Three architectural pillars underscore Sun’s infinite access security model:
Saturday, June 30, 2007, 0:50
Three architectural pillars underscore Sun’s infinite access security model: strong authentication, identity management, and risk management through containment.
- Strong Authentication: multi-factor authentication assigns a verifiable identity to a user, data, application or service. Once authentication occurs, the identity management infrastructure can authorize or refuse entry to or communication with the next tier of access. Authentication opens the doors to services across many different devices and ends the need for multiple passwords and token cards.
- Identity Management: the management of authenticated identities delivers authorization control over role-based access to data, and centralized provisioning and de-provisioning capabilities over user access to data or applications. It also enables authorization escalation, allowing the enterprise to set and enforce policy authorizing what levels of access are allowed under pre-defined levels of authentication, including federation. Federation of authentication allows single-sign-on across services and allows seamless access to multiple capabilities.
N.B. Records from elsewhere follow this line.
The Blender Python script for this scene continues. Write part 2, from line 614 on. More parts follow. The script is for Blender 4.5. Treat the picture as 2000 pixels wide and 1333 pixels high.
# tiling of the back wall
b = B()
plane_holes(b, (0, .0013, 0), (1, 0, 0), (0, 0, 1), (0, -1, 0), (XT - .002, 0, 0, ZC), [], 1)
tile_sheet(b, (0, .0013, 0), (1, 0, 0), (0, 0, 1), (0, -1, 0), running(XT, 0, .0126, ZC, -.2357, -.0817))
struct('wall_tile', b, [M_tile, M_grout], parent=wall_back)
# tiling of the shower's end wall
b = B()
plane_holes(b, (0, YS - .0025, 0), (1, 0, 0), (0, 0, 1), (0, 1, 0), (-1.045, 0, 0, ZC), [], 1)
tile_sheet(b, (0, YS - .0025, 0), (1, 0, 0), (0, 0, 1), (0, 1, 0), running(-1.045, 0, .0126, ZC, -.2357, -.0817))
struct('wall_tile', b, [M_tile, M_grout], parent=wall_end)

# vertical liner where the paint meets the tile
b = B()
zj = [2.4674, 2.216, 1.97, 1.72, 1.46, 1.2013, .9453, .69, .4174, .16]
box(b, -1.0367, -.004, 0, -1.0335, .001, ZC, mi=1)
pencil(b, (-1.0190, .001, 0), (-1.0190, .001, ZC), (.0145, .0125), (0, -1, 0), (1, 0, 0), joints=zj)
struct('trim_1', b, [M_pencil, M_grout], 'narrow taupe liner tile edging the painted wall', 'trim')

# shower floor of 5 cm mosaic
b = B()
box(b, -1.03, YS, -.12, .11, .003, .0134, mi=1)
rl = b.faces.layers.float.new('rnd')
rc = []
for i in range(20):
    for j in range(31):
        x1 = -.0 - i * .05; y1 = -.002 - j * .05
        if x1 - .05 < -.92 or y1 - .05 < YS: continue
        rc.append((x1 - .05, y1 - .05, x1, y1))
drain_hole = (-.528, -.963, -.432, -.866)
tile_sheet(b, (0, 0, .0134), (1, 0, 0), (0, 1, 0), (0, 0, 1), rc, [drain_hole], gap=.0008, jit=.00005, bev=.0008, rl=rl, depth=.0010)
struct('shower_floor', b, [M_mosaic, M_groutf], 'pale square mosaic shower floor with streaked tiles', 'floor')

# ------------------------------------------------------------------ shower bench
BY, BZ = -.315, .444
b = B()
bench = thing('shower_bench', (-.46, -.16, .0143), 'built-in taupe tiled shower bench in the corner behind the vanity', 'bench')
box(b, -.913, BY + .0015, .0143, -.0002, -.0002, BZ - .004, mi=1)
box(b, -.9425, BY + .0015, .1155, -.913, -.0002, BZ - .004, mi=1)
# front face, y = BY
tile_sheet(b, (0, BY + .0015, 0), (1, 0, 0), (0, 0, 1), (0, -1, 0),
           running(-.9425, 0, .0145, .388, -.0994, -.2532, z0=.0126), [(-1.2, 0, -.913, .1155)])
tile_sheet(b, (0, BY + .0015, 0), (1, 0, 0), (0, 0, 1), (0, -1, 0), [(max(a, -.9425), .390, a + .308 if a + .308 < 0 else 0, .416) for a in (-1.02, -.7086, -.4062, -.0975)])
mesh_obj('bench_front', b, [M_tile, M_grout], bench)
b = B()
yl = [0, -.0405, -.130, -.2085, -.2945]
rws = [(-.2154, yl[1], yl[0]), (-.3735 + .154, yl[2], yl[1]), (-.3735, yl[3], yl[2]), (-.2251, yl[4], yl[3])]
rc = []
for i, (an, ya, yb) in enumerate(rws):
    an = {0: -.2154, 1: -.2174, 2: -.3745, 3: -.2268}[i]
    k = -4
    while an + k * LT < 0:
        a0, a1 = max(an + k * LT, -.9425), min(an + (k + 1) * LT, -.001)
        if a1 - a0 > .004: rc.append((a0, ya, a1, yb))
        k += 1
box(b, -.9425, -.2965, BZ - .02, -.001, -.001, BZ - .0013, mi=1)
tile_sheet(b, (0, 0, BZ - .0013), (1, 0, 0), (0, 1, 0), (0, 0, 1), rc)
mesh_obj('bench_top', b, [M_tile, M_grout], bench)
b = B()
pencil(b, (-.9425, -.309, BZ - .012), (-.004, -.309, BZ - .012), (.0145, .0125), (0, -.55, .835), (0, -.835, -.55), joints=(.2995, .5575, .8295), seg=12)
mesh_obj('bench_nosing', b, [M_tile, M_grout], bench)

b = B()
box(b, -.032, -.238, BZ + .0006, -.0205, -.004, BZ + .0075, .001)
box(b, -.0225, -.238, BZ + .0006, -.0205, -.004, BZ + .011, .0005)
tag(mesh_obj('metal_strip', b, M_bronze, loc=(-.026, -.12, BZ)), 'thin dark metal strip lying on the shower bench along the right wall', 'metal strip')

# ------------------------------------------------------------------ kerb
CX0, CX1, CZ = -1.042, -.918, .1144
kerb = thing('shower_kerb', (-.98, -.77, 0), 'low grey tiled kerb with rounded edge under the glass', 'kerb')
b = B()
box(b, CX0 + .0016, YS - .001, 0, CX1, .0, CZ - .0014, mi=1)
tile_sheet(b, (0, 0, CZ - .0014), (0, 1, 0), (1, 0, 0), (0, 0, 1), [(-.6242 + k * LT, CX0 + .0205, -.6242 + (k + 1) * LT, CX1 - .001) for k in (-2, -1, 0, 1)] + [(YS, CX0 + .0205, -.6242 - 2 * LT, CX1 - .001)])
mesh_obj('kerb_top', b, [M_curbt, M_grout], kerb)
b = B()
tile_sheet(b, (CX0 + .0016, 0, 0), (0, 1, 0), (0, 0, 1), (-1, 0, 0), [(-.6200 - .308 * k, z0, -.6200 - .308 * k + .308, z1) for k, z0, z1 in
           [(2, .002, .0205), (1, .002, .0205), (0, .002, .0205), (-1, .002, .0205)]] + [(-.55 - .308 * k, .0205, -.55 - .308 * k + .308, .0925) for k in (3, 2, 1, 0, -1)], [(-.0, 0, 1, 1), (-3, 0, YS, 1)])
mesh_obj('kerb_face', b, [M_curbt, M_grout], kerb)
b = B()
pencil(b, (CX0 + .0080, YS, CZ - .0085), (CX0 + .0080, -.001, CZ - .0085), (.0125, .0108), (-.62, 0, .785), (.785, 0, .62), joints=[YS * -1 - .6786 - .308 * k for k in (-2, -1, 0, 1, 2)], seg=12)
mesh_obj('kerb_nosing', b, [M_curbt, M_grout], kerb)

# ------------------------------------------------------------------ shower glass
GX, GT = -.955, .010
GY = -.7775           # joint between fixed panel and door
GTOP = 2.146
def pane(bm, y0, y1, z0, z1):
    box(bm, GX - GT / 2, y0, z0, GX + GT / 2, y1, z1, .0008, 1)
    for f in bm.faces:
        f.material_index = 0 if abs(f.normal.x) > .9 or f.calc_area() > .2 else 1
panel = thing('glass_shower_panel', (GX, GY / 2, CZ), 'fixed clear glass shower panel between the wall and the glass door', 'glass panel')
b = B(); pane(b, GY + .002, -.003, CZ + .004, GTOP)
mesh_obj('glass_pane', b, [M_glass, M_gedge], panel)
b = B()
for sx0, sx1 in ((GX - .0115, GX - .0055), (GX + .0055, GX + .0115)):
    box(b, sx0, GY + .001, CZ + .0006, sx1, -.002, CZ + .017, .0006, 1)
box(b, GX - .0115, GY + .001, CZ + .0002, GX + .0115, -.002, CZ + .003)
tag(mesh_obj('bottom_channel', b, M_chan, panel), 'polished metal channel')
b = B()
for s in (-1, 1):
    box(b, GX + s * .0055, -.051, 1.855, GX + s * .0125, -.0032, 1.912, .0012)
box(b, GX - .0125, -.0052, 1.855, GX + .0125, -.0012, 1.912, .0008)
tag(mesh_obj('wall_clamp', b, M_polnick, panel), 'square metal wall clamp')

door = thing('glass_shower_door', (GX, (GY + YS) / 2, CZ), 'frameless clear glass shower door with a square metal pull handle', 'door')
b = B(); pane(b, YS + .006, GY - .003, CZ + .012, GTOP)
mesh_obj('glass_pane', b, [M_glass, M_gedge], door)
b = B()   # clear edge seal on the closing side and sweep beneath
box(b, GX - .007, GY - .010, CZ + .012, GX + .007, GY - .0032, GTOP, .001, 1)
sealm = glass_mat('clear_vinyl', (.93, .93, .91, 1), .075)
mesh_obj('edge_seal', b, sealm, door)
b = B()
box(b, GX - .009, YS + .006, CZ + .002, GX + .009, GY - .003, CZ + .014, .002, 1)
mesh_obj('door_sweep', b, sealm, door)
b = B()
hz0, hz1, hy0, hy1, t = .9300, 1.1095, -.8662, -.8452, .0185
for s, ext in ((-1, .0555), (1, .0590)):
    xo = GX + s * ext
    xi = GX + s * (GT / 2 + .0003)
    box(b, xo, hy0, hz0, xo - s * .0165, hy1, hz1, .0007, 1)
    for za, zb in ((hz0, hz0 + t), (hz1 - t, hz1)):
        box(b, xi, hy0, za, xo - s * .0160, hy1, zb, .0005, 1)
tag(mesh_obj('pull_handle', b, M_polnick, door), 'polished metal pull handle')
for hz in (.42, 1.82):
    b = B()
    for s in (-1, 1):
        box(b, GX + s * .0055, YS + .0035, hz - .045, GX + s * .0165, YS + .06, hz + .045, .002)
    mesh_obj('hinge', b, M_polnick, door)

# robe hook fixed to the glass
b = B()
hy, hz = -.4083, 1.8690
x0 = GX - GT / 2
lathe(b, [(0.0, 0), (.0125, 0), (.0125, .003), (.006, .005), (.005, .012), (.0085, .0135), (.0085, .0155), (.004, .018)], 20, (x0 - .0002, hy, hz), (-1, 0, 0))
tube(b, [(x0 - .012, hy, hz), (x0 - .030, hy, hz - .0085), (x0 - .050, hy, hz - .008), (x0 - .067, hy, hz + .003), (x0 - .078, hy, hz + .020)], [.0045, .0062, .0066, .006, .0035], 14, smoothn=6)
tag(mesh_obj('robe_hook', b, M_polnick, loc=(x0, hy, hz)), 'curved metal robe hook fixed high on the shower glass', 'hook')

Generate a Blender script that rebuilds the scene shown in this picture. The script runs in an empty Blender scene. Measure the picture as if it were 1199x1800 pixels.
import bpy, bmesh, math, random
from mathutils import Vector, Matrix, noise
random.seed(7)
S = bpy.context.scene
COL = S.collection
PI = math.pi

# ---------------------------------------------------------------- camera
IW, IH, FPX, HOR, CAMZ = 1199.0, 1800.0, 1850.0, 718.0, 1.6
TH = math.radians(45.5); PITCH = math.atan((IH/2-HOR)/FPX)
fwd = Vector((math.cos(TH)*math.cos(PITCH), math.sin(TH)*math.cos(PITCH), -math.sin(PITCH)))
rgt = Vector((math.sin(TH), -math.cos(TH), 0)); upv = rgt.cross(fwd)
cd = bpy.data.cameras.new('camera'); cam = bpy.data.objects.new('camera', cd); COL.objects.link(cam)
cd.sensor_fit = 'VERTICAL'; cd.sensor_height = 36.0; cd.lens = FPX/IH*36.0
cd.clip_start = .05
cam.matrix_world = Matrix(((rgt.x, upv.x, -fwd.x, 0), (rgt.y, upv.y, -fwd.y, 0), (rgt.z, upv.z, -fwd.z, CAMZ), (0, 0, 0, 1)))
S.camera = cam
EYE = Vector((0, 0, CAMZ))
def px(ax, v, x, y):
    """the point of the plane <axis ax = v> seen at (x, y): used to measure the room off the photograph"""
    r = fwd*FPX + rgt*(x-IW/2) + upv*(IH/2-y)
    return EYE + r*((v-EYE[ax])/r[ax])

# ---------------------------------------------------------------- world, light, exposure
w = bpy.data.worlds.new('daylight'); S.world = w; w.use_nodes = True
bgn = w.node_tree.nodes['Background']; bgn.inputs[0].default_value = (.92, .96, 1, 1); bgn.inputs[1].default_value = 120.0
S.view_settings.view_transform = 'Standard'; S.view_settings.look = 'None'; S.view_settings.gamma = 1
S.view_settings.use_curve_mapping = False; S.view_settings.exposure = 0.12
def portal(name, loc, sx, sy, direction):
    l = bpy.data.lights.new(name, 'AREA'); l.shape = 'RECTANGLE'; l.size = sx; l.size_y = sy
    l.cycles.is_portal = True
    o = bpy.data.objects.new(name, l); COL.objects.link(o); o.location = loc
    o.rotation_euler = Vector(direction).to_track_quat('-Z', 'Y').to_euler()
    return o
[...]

- Containment: Strong containment and partitioning capabilities manage the risk of infinite access, allowing authenticated and centrally managed users or data to only interact with the data or application contained within a specific partition. Even if unauthorized access is achieved, the violation is restricted to a limited area of the network. Sun’s N1(tm) Grid Containers will deliver this functionality to the next version of the Solaris Operating System.